Looker enables non-developer users to create their own custom fields. There are three kinds of these: custom dimension, custom measure, and table calculations. Custom dimensions are built with Looker expressions but can, as the name suggests, only be defined per row level, ie not over several rows, the way sums and counts do.

Custom measures provide the possibility to create measures like sum, average, and alike over a specific dataset. They are created with the help of drag-and-drop alternatives in the user interface.

Table calculations are somewhat different from the two other custom fields. On the one hand, they provide more freedom to use Looker expressions and to create both dimensions and measures, including SQL window-type functions like SUM over (partition by…). On the other hand, they are applied only to the data you already fetched from the database, not to the whole data in the database. This comes with some consequences:

  • You need to include all data points that you will base the table calculations on in the Data section. You also have to run the query before creating the Table Calculation. Otherwise, these data points will not be accessible to the locally run table calculation
  • If you hit a row limit in your visualization (think tables with over 5,000 rows), the table calculation cannot be used for sorting. This is because it won´t know the real value distribution in the database. Practically, it would mean that, for example, a descending sort could show 100 as the first row, even though there is a value of 150 in the database, which was left out of the visualization due to the row limit.
Row limit*

3. Picking and Ordering Data

When creating a visualization out of a Looker Explore, you start by adding data points to the Data Section. After this, you can run the query and get a result, which you might build visualizations upon. If you choose to show the result as a table, you can easily change the order of the columns in the Visualization Section with the help of drag-and-drop.

However, if you are like me, you might want to decide the order of the columns already when selecting the data. This is only partially possible. Data points in the Data Section will appear in the order listed below and you can only change the order within each group.

  1. Dimensions
  2. Dimension table calculations
  3. Measures
  4. Measure table calculations
  5. Row totals

This means you might end up with one column order in the Data Section and another in the Visualization Section.
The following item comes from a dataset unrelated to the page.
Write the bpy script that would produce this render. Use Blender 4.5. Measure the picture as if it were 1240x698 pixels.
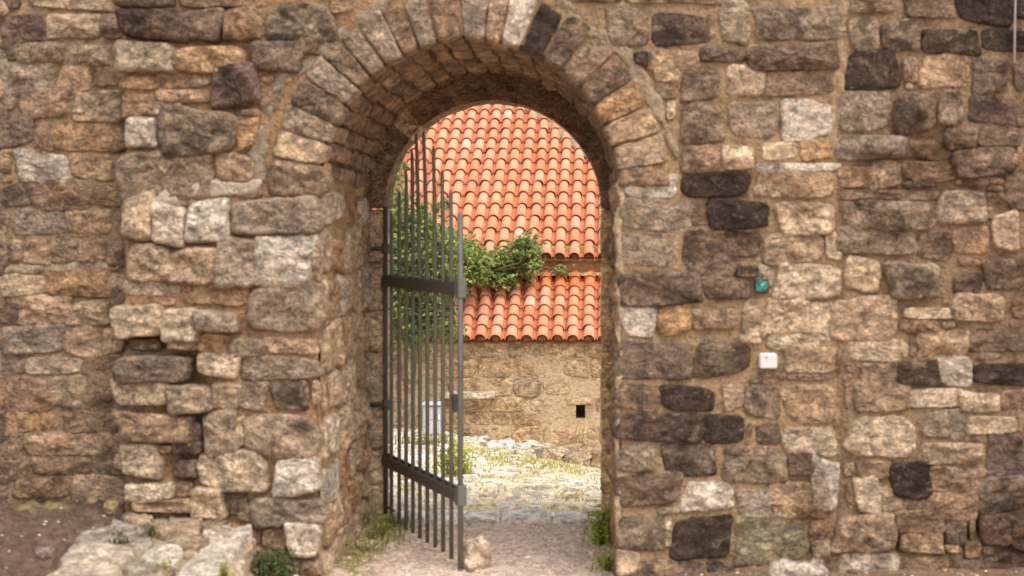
import bpy, math, random
import numpy as np
from mathutils import Vector, Matrix
R = math.radians
rnd = random.Random(7)
for o in list(bpy.data.objects): bpy.data.objects.remove(o)
sc = bpy.context.scene
COL = sc.collection

# ------------------------------------------------------------------ camera, world, sun, exposure
F, D, EYE, PX, PY = 1667.0, 7.5, 1.85, 716.0, 278.0     # focal length (px of the 1240 px photo), camera distance to the wall, eye height, vanishing point
cam_d = bpy.data.cameras.new('camera'); cam = bpy.data.objects.new('camera', cam_d); COL.objects.link(cam)
cam.location = (0, -D, EYE); cam.rotation_euler = (R(90), 0, 0)
cam_d.sensor_width = 36; cam_d.lens = F/1240*36
cam_d.shift_x = (620-PX)/1240; cam_d.shift_y = -(349-PY)/1240
cam_d.clip_end = 1000; cam_d.clip_start = .1
cam_d.dof.use_dof = True; cam_d.dof.focus_distance = 17.5; cam_d.dof.aperture_fstop = 2.3
sc.camera = cam
SUN_EL, SUN_ROT = 62.0, 142.0
w = bpy.data.worlds.new('World'); sc.world = w; w.use_nodes = True
nt = w.node_tree; bg = nt.nodes['Background']
sky = nt.nodes.new('ShaderNodeTexSky'); sky.sky_type = 'NISHITA'; sky.sun_disc = False
sky.sun_elevation = R(SUN_EL); sky.sun_rotation = R(SUN_ROT); sky.dust_density = 3; sky.ozone_density = .3; sky.air_density = 1
hs = nt.nodes.new('ShaderNodeHueSaturation'); hs.inputs['Saturation'].default_value = .3   # thin bright cloud
nt.links.new(sky.outputs[0], hs.inputs['Color']); nt.links.new(hs.outputs[0], bg.inputs[0]); bg.inputs[1].default_value = .15
sun_d = bpy.data.lights.new('sun', 'SUN'); sun_d.energy = .75; sun_d.angle = R(45); sun_d.color = (1, .95, .9)
sun = bpy.data.objects.new('sun', sun_d); COL.objects.link(sun)
sd = Vector((math.sin(R(SUN_ROT))*math.cos(R(SUN_EL)), math.cos(R(SUN_ROT))*math.cos(R(SUN_EL)), math.sin(R(SUN_EL))))
sun.rotation_euler = sd.to_track_quat('Z', 'Y').to_euler(); sun.location = sd*30
sc.view_settings.view_transform = 'Standard'; sc.view_settings.look = 'None'
sc.view_settings.exposure = 1.13; sc.view_settings.gamma = 1

# ------------------------------------------------------------------ helpers
def W(px, py, Y):                      # photo pixel -> world point on the plane at depth Y
    k = (Y+D)/F
    return Vector(((px-PX)*k, Y, EYE+(PY-py)*k))
def lin(c):
    return tuple((x/255/12.92 if x/255 <= .04045 else ((x/255+.055)/1.055)**2.4) for x in c)
def vn(p):                             # value noise, (N,3) -> -1..1
    p = np.asarray(p, float); i = np.floor(p).astype(np.int64); f = p-i; f = f*f*(3-2*f)
    def h(a, b, c):
        n = (a*374761393+b*668265263+c*1442695041) & 0xffffffff
        n = ((n ^ (n >> 13))*1274126177) & 0xffffffff
        n = ((n ^ (n >> 16))*2246822519) & 0xffffffff
        return ((n ^ (n >> 15)) & 0xffff)/32767.5-1
    x, y, z = i.T; u, v, t = f.T
    L = lambda a, b, s: a+(b-a)*s
    return L(L(L(h(x, y, z), h(x+1, y, z), u), L(h(x, y+1, z), h(x+1, y+1, z), u), v),
             L(L(h(x, y, z+1), h(x+1, y, z+1), u), L(h(x, y+1, z+1), h(x+1, y+1, z+1), u), v), t)
def fbm(p, o=3, g=.5):
    p = np.asarray(p, float); s = 0; a = 1
    for k in range(o): s = s+a*vn(p+17.3*k); p = p*2.07; a *= g
    return s
def vec3(p, o=2): return np.stack([fbm(p+s, o) for s in (0, 31.7, 63.1)], 1)
def sstep(a, b, x):
    t = np.clip((np.asarray(x, float)-a)/(b-a), 0, 1); return t*t*(3-2*t)
def obj(name, verts, faces, m, parent=None, color=None, loc=(0, 0, 0), smooth=True, attr=None, kind=None):
    me = bpy.data.meshes.new(name)
    me.from_pydata([tuple(v) for v in np.asarray(verts, float).tolist()], [], faces if isinstance(faces, list) else faces.tolist())
    if smooth: me.polygons.foreach_set('use_smooth', [True]*len(me.polygons))
    if attr is not None:
        for k, a in attr.items():
            a = np.asarray(a, np.float32)
            if a.ndim == 1: me.attributes.new(k, 'FLOAT', 'POINT').data.foreach_set('value', a)
            else: me.attributes.new(k, 'FLOAT_COLOR', 'POINT').data.foreach_set('color', a.ravel())
    me.materials.append(m)
    o = bpy.data.objects.new(name, me); COL.objects.link(o); o.location = loc
    if parent: o.parent = parent
    if color: o.color = color
    if kind: o['kind'] = kind
    return o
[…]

Sounds a bit inconsistent to me.

Data and Visualization Sections have different column order*

Table Calculations might also bring you into a situation where you have to include a column in the Data Section to use it in the calculation, but you don´t want it to show in the visualization itself. In these situations, you can hide it by clicking the gear of the column in question in the Data Section and selecting Hide from visualization.

Hiding columns*

3+1. Min and Max for Dates

As an extra pitfall, I will briefly mention the challenge of calculating minimum or maximum for dates. Neither Looker custom measures nor table calculations provide a function for this. Instead, a LookML measure must be created in the backend. This measure needs to use MAX or MIN as part of the SQL query sent to the database.

Will not work

It is not possible to define type: max for a date field

measure: last_updated_date {
type: max
sql: ${TABLE}.updated_at ;;
}

Will work

If we have already defined a time dimension for which we want to create a max measure, we can use this time dimension as a base for the measure. The new measure will have type: date and MAX() applied to the sql value. In this example, the value is the raw version of the original time dimension. The reason updated_raw and not updated_date has to be used is because the first returns a date, while the second returns a string.

dimension_group: updated {
type: time
timeframes: [time, date, week, month, raw]
sql: ${TABLE}.updated_at ;;
}
measure: last_updated_date {
type: date
sql: MAX(${updated_raw}) ;;
convert_tz: no
}

Wrap UP

Looker is a great tool for data modeling and reporting. However, as with all tools, it has its challenges and shortcomings. I hope this overview has helped you on your journey as a Looker user.